Entries taken from a collection
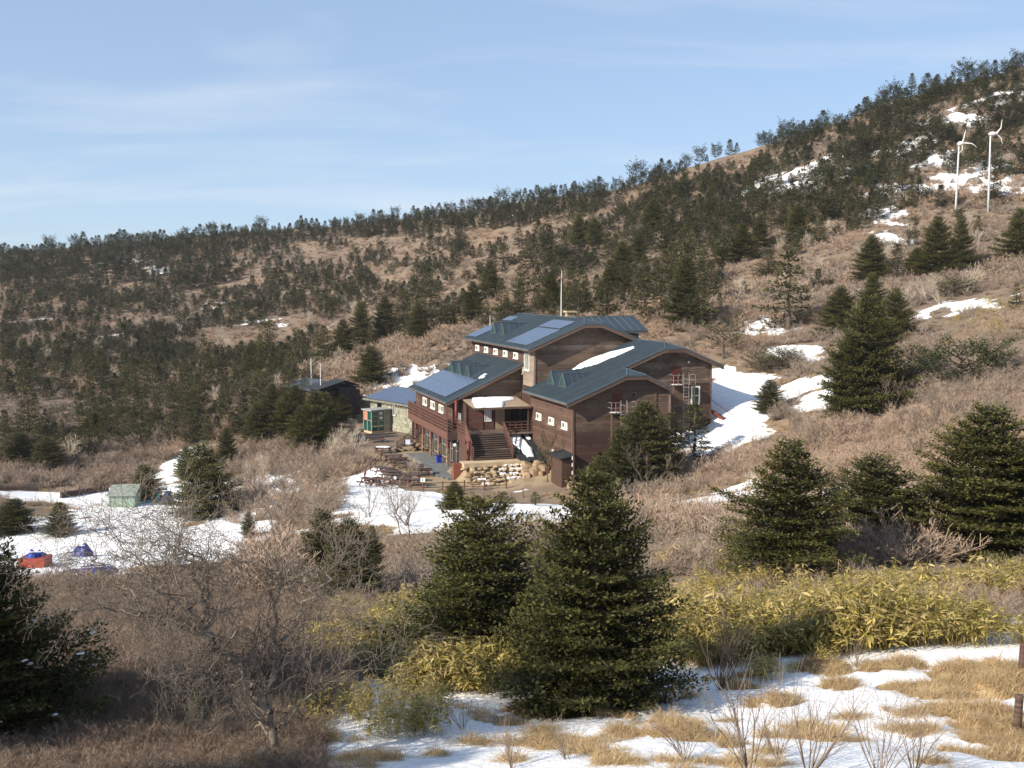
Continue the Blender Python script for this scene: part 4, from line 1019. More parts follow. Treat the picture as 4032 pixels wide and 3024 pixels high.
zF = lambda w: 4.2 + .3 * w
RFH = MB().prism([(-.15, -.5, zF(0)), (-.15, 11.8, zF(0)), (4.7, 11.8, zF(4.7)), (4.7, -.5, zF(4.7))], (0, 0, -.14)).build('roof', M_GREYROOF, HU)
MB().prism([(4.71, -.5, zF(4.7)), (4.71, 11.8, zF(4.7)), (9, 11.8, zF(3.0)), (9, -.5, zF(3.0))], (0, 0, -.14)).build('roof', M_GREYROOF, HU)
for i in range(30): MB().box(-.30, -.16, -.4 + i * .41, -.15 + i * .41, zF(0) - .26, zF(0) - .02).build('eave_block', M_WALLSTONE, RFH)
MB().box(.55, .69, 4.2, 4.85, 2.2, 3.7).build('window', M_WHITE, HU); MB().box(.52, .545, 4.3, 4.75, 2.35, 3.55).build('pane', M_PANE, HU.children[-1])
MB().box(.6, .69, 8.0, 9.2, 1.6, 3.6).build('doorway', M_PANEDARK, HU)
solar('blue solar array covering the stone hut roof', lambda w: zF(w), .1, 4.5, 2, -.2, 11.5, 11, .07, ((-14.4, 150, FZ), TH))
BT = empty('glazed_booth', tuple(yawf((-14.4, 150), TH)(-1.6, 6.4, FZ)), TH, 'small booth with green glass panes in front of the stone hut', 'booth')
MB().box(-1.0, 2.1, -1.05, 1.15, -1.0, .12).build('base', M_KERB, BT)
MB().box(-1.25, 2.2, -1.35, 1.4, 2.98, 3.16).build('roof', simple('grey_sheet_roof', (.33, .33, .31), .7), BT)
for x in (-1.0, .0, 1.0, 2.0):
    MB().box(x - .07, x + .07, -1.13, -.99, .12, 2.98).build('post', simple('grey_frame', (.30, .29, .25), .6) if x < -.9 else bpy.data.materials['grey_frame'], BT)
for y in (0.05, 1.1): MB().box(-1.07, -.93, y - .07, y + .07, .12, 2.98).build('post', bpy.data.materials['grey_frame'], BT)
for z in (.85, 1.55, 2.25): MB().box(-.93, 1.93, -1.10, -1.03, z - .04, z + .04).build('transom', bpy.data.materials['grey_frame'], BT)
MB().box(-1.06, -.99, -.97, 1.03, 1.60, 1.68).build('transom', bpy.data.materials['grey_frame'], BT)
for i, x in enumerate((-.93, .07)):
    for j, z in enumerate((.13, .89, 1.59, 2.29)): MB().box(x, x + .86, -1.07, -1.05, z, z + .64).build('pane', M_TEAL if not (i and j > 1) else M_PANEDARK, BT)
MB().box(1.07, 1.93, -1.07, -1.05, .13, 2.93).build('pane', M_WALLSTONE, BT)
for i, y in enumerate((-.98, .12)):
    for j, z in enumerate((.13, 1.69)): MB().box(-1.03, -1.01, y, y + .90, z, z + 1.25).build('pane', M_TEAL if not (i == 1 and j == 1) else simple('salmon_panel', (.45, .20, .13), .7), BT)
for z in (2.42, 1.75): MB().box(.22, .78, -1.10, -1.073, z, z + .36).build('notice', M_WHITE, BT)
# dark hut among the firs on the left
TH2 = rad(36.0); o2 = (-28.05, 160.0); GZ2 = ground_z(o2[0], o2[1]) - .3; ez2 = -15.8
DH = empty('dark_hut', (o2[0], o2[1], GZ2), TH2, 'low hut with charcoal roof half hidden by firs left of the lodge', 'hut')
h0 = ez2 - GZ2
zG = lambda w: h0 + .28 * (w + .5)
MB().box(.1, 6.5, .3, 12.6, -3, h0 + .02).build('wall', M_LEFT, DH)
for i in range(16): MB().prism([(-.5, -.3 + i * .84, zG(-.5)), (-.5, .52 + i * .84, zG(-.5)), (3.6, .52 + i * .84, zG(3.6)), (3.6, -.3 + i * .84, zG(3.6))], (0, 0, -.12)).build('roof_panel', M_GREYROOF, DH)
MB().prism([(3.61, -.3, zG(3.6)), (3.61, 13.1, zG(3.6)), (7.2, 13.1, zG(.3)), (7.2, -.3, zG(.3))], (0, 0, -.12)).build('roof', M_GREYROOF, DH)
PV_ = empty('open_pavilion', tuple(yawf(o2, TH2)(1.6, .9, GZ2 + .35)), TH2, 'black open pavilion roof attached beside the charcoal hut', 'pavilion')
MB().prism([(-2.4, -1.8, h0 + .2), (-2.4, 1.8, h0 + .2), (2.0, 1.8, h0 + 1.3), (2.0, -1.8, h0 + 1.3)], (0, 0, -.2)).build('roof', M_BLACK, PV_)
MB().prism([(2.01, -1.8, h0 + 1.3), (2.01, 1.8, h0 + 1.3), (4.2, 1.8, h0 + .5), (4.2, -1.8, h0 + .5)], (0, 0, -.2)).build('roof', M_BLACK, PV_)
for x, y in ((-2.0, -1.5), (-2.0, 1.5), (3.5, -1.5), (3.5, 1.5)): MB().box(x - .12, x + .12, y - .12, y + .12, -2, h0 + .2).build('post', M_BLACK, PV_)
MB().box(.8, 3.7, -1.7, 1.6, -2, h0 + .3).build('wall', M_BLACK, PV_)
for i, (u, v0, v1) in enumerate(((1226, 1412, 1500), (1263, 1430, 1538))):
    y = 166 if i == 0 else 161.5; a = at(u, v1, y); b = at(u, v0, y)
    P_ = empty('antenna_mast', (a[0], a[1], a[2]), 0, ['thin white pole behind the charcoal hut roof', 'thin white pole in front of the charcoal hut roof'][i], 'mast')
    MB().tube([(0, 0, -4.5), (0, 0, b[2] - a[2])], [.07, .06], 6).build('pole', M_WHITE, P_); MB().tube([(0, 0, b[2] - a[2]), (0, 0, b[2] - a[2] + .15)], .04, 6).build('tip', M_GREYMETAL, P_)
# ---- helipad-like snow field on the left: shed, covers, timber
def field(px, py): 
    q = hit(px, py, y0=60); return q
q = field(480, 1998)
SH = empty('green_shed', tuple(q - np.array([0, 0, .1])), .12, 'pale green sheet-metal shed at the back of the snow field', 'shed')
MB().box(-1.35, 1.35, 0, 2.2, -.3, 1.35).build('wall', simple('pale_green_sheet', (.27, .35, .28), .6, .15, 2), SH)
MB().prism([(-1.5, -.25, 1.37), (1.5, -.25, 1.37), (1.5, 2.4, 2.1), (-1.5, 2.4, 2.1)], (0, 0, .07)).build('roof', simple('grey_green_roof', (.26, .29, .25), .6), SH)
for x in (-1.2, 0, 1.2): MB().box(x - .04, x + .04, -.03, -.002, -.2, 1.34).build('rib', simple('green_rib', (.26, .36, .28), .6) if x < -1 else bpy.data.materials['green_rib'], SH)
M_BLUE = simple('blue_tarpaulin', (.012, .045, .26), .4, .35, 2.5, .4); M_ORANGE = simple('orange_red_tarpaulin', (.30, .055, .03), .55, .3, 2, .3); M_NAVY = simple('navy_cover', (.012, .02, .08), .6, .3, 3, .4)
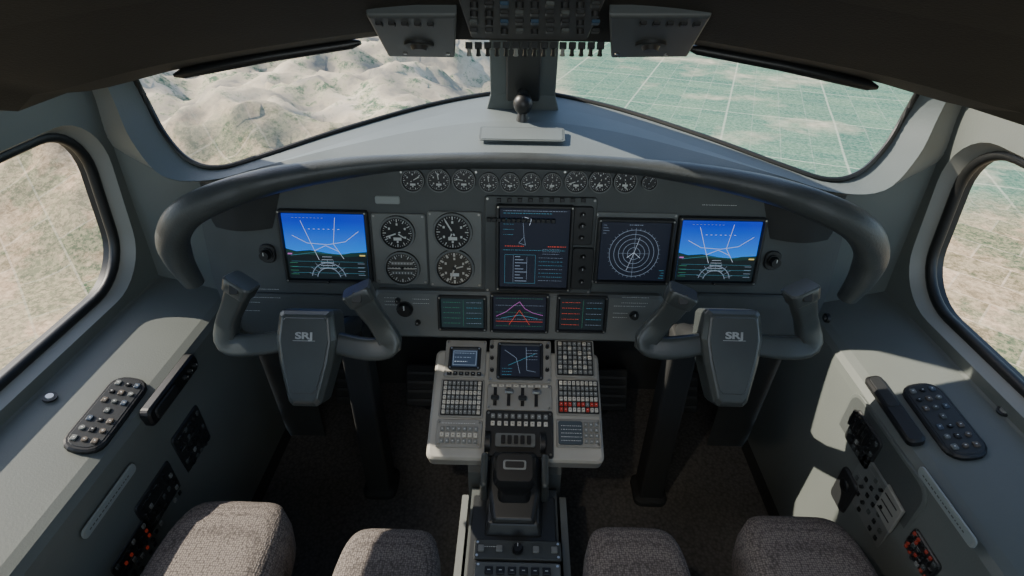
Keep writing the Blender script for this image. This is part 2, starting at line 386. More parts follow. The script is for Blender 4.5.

-- What is expected --
Without the pictures, write out all of the material exactly.

-- Complete output --
Continue the Blender Python script for this scene: part 4, from line 1019. More parts follow. Treat the picture as 4032 pixels wide and 3024 pixels high.
zF = lambda w: 4.2 + .3 * w
RFH = MB().prism([(-.15, -.5, zF(0)), (-.15, 11.8, zF(0)), (4.7, 11.8, zF(4.7)), (4.7, -.5, zF(4.7))], (0, 0, -.14)).build('roof', M_GREYROOF, HU)
MB().prism([(4.71, -.5, zF(4.7)), (4.71, 11.8, zF(4.7)), (9, 11.8, zF(3.0)), (9, -.5, zF(3.0))], (0, 0, -.14)).build('roof', M_GREYROOF, HU)
for i in range(30): MB().box(-.30, -.16, -.4 + i * .41, -.15 + i * .41, zF(0) - .26, zF(0) - .02).build('eave_block', M_WALLSTONE, RFH)
MB().box(.55, .69, 4.2, 4.85, 2.2, 3.7).build('window', M_WHITE, HU); MB().box(.52, .545, 4.3, 4.75, 2.35, 3.55).build('pane', M_PANE, HU.children[-1])
MB().box(.6, .69, 8.0, 9.2, 1.6, 3.6).build('doorway', M_PANEDARK, HU)
solar('blue solar array covering the stone hut roof', lambda w: zF(w), .1, 4.5, 2, -.2, 11.5, 11, .07, ((-14.4, 150, FZ), TH))
BT = empty('glazed_booth', tuple(yawf((-14.4, 150), TH)(-1.6, 6.4, FZ)), TH, 'small booth with green glass panes in front of the stone hut', 'booth')
MB().box(-1.0, 2.1, -1.05, 1.15, -1.0, .12).build('base', M_KERB, BT)
MB().box(-1.25, 2.2, -1.35, 1.4, 2.98, 3.16).build('roof', simple('grey_sheet_roof', (.33, .33, .31), .7), BT)
for x in (-1.0, .0, 1.0, 2.0):
    MB().box(x - .07, x + .07, -1.13, -.99, .12, 2.98).build('post', simple('grey_frame', (.30, .29, .25), .6) if x < -.9 else bpy.data.materials['grey_frame'], BT)
for y in (0.05, 1.1): MB().box(-1.07, -.93, y - .07, y + .07, .12, 2.98).build('post', bpy.data.materials['grey_frame'], BT)
for z in (.85, 1.55, 2.25): MB().box(-.93, 1.93, -1.10, -1.03, z - .04, z + .04).build('transom', bpy.data.materials['grey_frame'], BT)
MB().box(-1.06, -.99, -.97, 1.03, 1.60, 1.68).build('transom', bpy.data.materials['grey_frame'], BT)
for i, x in enumerate((-.93, .07)):
    for j, z in enumerate((.13, .89, 1.59, 2.29)): MB().box(x, x + .86, -1.07, -1.05, z, z + .64).build('pane', M_TEAL if not (i and j > 1) else M_PANEDARK, BT)
MB().box(1.07, 1.93, -1.07, -1.05, .13, 2.93).build('pane', M_WALLSTONE, BT)
for i, y in enumerate((-.98, .12)):
    for j, z in enumerate((.13, 1.69)): MB().box(-1.03, -1.01, y, y + .90, z, z + 1.25).build('pane', M_TEAL if not (i == 1 and j == 1) else simple('salmon_panel', (.45, .20, .13), .7), BT)
for z in (2.42, 1.75): MB().box(.22, .78, -1.10, -1.073, z, z + .36).build('notice', M_WHITE, BT)
# dark hut among the firs on the left
TH2 = rad(36.0); o2 = (-28.05, 160.0); GZ2 = ground_z(o2[0], o2[1]) - .3; ez2 = -15.8
DH = empty('dark_hut', (o2[0], o2[1], GZ2), TH2, 'low hut with charcoal roof half hidden by firs left of the lodge', 'hut')
h0 = ez2 - GZ2
zG = lambda w: h0 + .28 * (w + .5)
MB().box(.1, 6.5, .3, 12.6, -3, h0 + .02).build('wall', M_LEFT, DH)
for i in range(16): MB().prism([(-.5, -.3 + i * .84, zG(-.5)), (-.5, .52 + i * .84, zG(-.5)), (3.6, .52 + i * .84, zG(3.6)), (3.6, -.3 + i * .84, zG(3.6))], (0, 0, -.12)).build('roof_panel', M_GREYROOF, DH)
MB().prism([(3.61, -.3, zG(3.6)), (3.61, 13.1, zG(3.6)), (7.2, 13.1, zG(.3)), (7.2, -.3, zG(.3))], (0, 0, -.12)).build('roof', M_GREYROOF, DH)
PV_ = empty('open_pavilion', tuple(yawf(o2, TH2)(1.6, .9, GZ2 + .35)), TH2, 'black open pavilion roof attached beside the charcoal hut', 'pavilion')
MB().prism([(-2.4, -1.8, h0 + .2), (-2.4, 1.8, h0 + .2), (2.0, 1.8, h0 + 1.3), (2.0, -1.8, h0 + 1.3)], (0, 0, -.2)).build('roof', M_BLACK, PV_)
MB().prism([(2.01, -1.8, h0 + 1.3), (2.01, 1.8, h0 + 1.3), (4.2, 1.8, h0 + .5), (4.2, -1.8, h0 + .5)], (0, 0, -.2)).build('roof', M_BLACK, PV_)
for x, y in ((-2.0, -1.5), (-2.0, 1.5), (3.5, -1.5), (3.5, 1.5)): MB().box(x - .12, x + .12, y - .12, y + .12, -2, h0 + .2).build('post', M_BLACK, PV_)
MB().box(.8, 3.7, -1.7, 1.6, -2, h0 + .3).build('wall', M_BLACK, PV_)
for i, (u, v0, v1) in enumerate(((1226, 1412, 1500), (1263, 1430, 1538))):
    y = 166 if i == 0 else 161.5; a = at(u, v1, y); b = at(u, v0, y)
    P_ = empty('antenna_mast', (a[0], a[1], a[2]), 0, ['thin white pole behind the charcoal hut roof', 'thin white pole in front of the charcoal hut roof'][i], 'mast')
    MB().tube([(0, 0, -4.5), (0, 0, b[2] - a[2])], [.07, .06], 6).build('pole', M_WHITE, P_); MB().tube([(0, 0, b[2] - a[2]), (0, 0, b[2] - a[2] + .15)], .04, 6).build('tip', M_GREYMETAL, P_)
# ---- helipad-like snow field on the left: shed, covers, timber
def field(px, py): 
    q = hit(px, py, y0=60); return q
q = field(480, 1998)
SH = empty('green_shed', tuple(q - np.array([0, 0, .1])), .12, 'pale green sheet-metal shed at the back of the snow field', 'shed')
MB().box(-1.35, 1.35, 0, 2.2, -.3, 1.35).build('wall', simple('pale_green_sheet', (.27, .35, .28), .6, .15, 2), SH)
MB().prism([(-1.5, -.25, 1.37), (1.5, -.25, 1.37), (1.5, 2.4, 2.1), (-1.5, 2.4, 2.1)], (0, 0, .07)).build('roof', simple('grey_green_roof', (.26, .29, .25), .6), SH)
for x in (-1.2, 0, 1.2): MB().box(x - .04, x + .04, -.03, -.002, -.2, 1.34).build('rib', simple('green_rib', (.26, .36, .28), .6) if x < -1 else bpy.data.materials['green_rib'], SH)
M_BLUE = simple('blue_tarpaulin', (.012, .045, .26), .4, .35, 2.5, .4); M_ORANGE = simple('orange_red_tarpaulin', (.30, .055, .03), .55, .3, 2, .3); M_NAVY = simple('navy_cover', (.012, .02, .08), .6, .3, 3, .4)
Keep writing the Blender script for this image. This is part 2, starting at line 386. More parts follow. The script is for Blender 4.5.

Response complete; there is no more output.